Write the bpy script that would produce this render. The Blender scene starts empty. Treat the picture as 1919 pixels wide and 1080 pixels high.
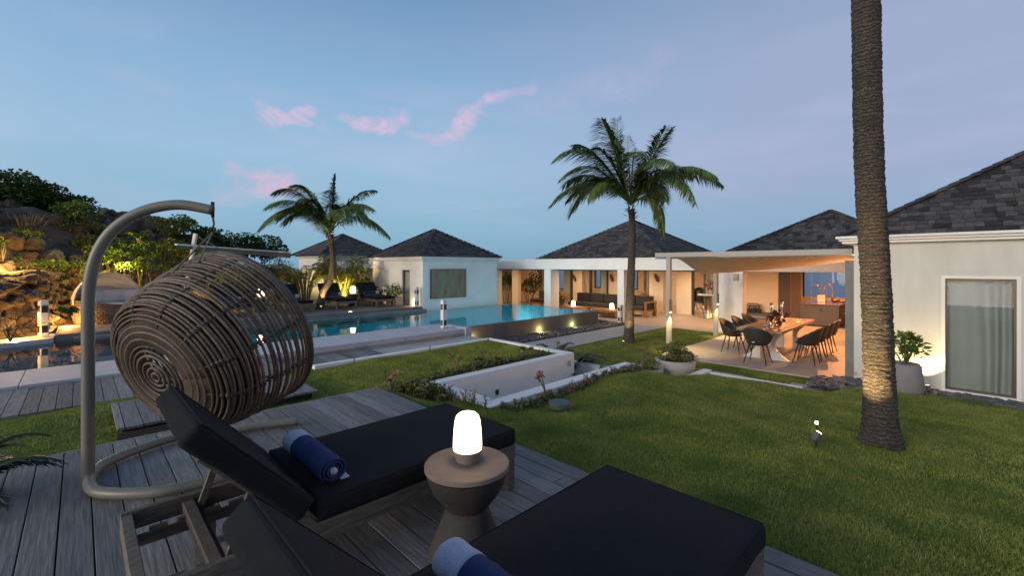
import bpy, math, random
import numpy as np
from mathutils import Vector, Matrix, Euler
rnd = random.Random(7)
sc = bpy.context.scene
COL = sc.collection
R = math.radians
# ------------------------------------------------------------------ camera
EYE = 1.5; FPX = 825.0; HZ = 498.0
A0 = R(45.5); FW = (math.cos(A0), math.sin(A0)); RT = (math.sin(A0), -math.cos(A0))
cd = bpy.data.cameras.new('camera'); cam = bpy.data.objects.new('camera', cd); COL.objects.link(cam)
cam.location = (0, 0, EYE); cam.rotation_euler = (R(90), 0, A0 - R(90))
cd.sensor_width = 36; cd.lens = 36 * FPX / 1919; cd.shift_y = -(540 - HZ) / 1919
cd.clip_start = 0.05; cd.clip_end = 20000
sc.camera = cam
sc.view_settings.view_transform = 'Standard'; sc.view_settings.look = 'None'
sc.view_settings.exposure = 0.0; sc.view_settings.gamma = 1
sc.cycles.use_denoising = True
sc.cycles.max_bounces = 8; sc.cycles.diffuse_bounces = 3; sc.cycles.glossy_bounces = 4
sc.cycles.transparent_max_bounces = 16; sc.cycles.transmission_bounces = 4
sc.cycles.sample_clamp_indirect = 4.0; sc.cycles.caustics_reflective = False; sc.cycles.caustics_refractive = False

def P(x, y, z):
    d = (EYE - z) * FPX / (y - HZ); s = (x - 960) / FPX * d
    return Vector((FW[0]*d + RT[0]*s, FW[1]*d + RT[1]*s, z))
def D(x, y, d):                       # photo direction at a given depth
    s = (x - 960) / FPX * d
    return Vector((FW[0]*d + RT[0]*s, FW[1]*d + RT[1]*s, EYE - (y - HZ) * d / FPX))
def YX(x, X):                         # Y on plane X=const seen at column x
    k = (x - 960) / FPX
    return X * (RT[0] - k*FW[0]) / (k*FW[1] - RT[1])
def srgb(r, g, b):
    f = lambda c: (c/255/12.92) if c/255 <= .04045 else ((c/255+.055)/1.055)**2.4
    return (f(r), f(g), f(b), 1)

# ------------------------------------------------------------------ sky
w = bpy.data.worlds.new('World'); sc.world = w; w.use_nodes = True
nt = w.node_tree; nt.nodes.clear()
def N(t, **k):
    n = nt.nodes.new(t)
    for a, b in k.items(): setattr(n, a, b)
    return n
def setin(n, i, v):
    if hasattr(v, 'is_output'): nt.links.new(v, n.inputs[i])
    else: n.inputs[i].default_value = v
def M(op, a, b=0.0, c=0.0, clamp=False):
    n = N('ShaderNodeMath', operation=op, use_clamp=clamp)
    setin(n, 0, a); setin(n, 1, b); setin(n, 2, c)
    return n.outputs[0]
def ramp(fac, stops, interp='LINEAR'):
    n = N('ShaderNodeValToRGB'); n.color_ramp.interpolation = interp
    el = n.color_ramp.elements
    while len(el) < len(stops): el.new(.5)
    for e, (p, c) in zip(el, stops): e.position = p; e.color = c
    nt.links.new(fac, n.inputs[0]); return n.outputs[0]
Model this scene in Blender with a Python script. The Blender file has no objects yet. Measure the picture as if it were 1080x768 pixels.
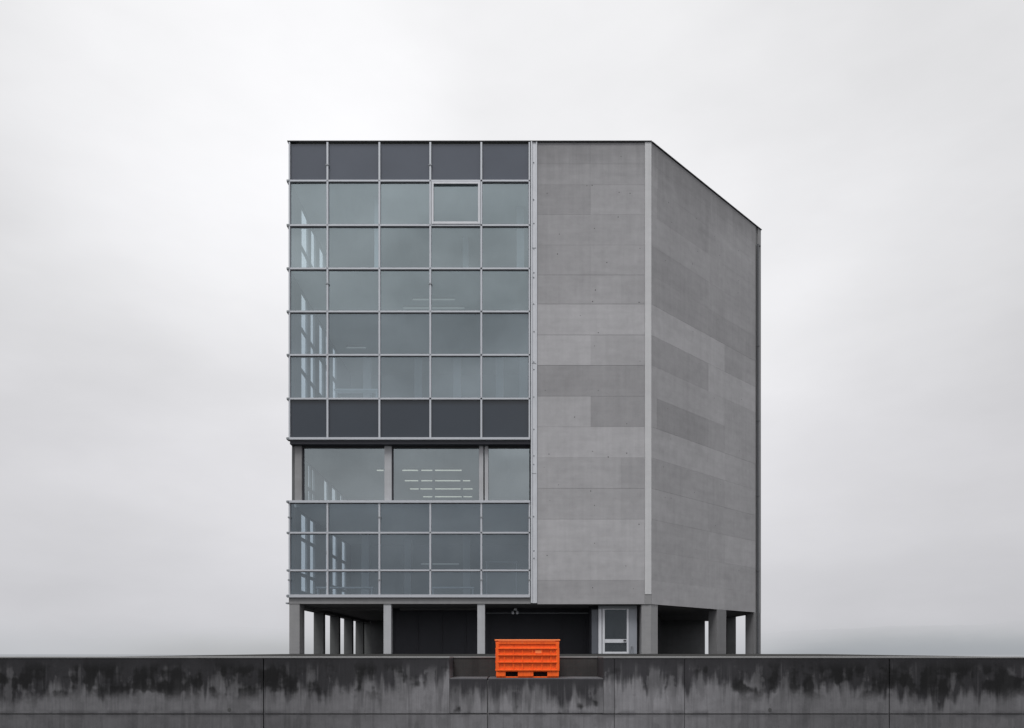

» **What the exercise asks**: Repeat only what runs from the first line of the records above to the line with "sc.cycles.sample_clamp_indirect = 4.0;", both included, word for word, minus the pictures.

» **Full solution**:
Write the bpy script that would produce this render. The Blender scene starts empty. Treat the picture as 1919 pixels wide and 1080 pixels high.
import bpy, math, random
import numpy as np
from mathutils import Vector, Matrix, Euler
rnd = random.Random(7)
sc = bpy.context.scene
COL = sc.collection
R = math.radians
# ------------------------------------------------------------------ camera
EYE = 1.5; FPX = 825.0; HZ = 498.0
A0 = R(45.5); FW = (math.cos(A0), math.sin(A0)); RT = (math.sin(A0), -math.cos(A0))
cd = bpy.data.cameras.new('camera'); cam = bpy.data.objects.new('camera', cd); COL.objects.link(cam)
cam.location = (0, 0, EYE); cam.rotation_euler = (R(90), 0, A0 - R(90))
cd.sensor_width = 36; cd.lens = 36 * FPX / 1919; cd.shift_y = -(540 - HZ) / 1919
cd.clip_start = 0.05; cd.clip_end = 20000
sc.camera = cam
sc.view_settings.view_transform = 'Standard'; sc.view_settings.look = 'None'
sc.view_settings.exposure = 0.0; sc.view_settings.gamma = 1
sc.cycles.use_denoising = True
sc.cycles.max_bounces = 8; sc.cycles.diffuse_bounces = 3; sc.cycles.glossy_bounces = 4
sc.cycles.transparent_max_bounces = 16; sc.cycles.transmission_bounces = 4
sc.cycles.sample_clamp_indirect = 4.0; sc.cycles.caustics_reflective = False; sc.cycles.caustics_refractive = False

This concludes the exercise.